We feel that it will be misleading to users to be able to individually select elements as well as entire groups of elements, but more importantly, there is no intuitive way to reflect selectability of groups. We are concerned that users would accidentally discover it as a non-obvious interaction, and then think that they had made a mistake and lose confidence in the process.

In response to this desire to deviate from the default Facebook settings drastically we have added a global select all/none for the entire profile visibility of a given group. This will help with users who want to make a very large and comprehensive settings change.

"Starting an exception doesn't carry over the preferences from the group you were just in. This requires you to re-enter almost all of your preferences into the new group."

When adding exceptions we think that users will expect the settings to appear similar to the users that are contained in the setting, not whatever page they are viewing. Presumably they are thinking of a user in a group when they are adding an exception, which is why our evaluators expected that currently visible page - which sparked the exception idea - to be the settings.

However, the way we intend this is that the exception's default settings on first creation will be the most universally permissive settings of all members of the exception. Essentially, whatever information all of the users in an exception can universally definitely see will be the default, and the user will work from there to create the exception. This only applies on creation - not on modification of an exception.

"Doesn't differentiate between different personal information in terms of commonly perceived sensitiveness. For instance, most (not all, of course) people are quite fine with letting strangers know their gender, but many would be uncomfortable with broadcasting their relationship status, political views, etc. to the greater internet.
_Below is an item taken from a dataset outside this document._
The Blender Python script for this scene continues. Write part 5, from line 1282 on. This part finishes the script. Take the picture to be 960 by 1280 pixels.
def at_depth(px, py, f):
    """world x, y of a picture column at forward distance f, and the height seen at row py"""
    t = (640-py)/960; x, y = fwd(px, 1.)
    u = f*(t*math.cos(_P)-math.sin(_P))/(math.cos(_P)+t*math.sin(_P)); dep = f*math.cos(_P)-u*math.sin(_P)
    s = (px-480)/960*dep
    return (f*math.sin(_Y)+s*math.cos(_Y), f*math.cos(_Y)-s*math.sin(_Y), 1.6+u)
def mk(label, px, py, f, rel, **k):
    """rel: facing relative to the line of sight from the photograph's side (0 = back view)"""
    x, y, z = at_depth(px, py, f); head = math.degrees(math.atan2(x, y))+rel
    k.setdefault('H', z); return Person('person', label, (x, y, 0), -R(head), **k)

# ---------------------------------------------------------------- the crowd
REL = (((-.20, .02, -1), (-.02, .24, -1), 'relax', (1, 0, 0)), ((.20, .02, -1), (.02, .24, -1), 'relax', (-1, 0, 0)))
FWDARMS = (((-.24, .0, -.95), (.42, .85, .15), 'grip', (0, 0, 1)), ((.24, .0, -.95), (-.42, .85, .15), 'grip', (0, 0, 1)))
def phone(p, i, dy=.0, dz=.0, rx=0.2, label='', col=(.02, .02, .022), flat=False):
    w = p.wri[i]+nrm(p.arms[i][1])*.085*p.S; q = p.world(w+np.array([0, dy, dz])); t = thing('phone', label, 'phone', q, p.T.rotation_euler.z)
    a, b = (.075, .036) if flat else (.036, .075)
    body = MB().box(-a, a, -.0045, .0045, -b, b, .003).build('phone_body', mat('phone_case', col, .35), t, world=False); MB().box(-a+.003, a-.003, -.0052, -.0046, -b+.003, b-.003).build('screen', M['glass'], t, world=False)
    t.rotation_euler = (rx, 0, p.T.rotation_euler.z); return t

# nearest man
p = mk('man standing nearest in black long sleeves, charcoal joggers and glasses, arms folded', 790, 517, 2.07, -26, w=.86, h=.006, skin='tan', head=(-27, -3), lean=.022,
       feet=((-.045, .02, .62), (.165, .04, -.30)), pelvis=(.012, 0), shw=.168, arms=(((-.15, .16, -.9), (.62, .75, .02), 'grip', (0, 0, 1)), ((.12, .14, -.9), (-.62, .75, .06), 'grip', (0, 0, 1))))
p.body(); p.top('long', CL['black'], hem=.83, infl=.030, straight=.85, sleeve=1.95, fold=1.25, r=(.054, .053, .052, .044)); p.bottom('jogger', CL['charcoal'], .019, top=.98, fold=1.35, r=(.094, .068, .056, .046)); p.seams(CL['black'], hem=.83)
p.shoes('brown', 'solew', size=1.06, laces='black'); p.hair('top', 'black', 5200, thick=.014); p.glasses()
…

Someone is more likely to accidentally censor some info they are comfortable telling others instead of something they don't want others knowing."

In order to increase user confidence, we chose to sacrifice some of the possibility for portraying the sensitivity of different types of information for a live profile preview. We know that there might be different ways of grouping information, but they might be more confusing to users in understanding that they are exactly controlling visibility for.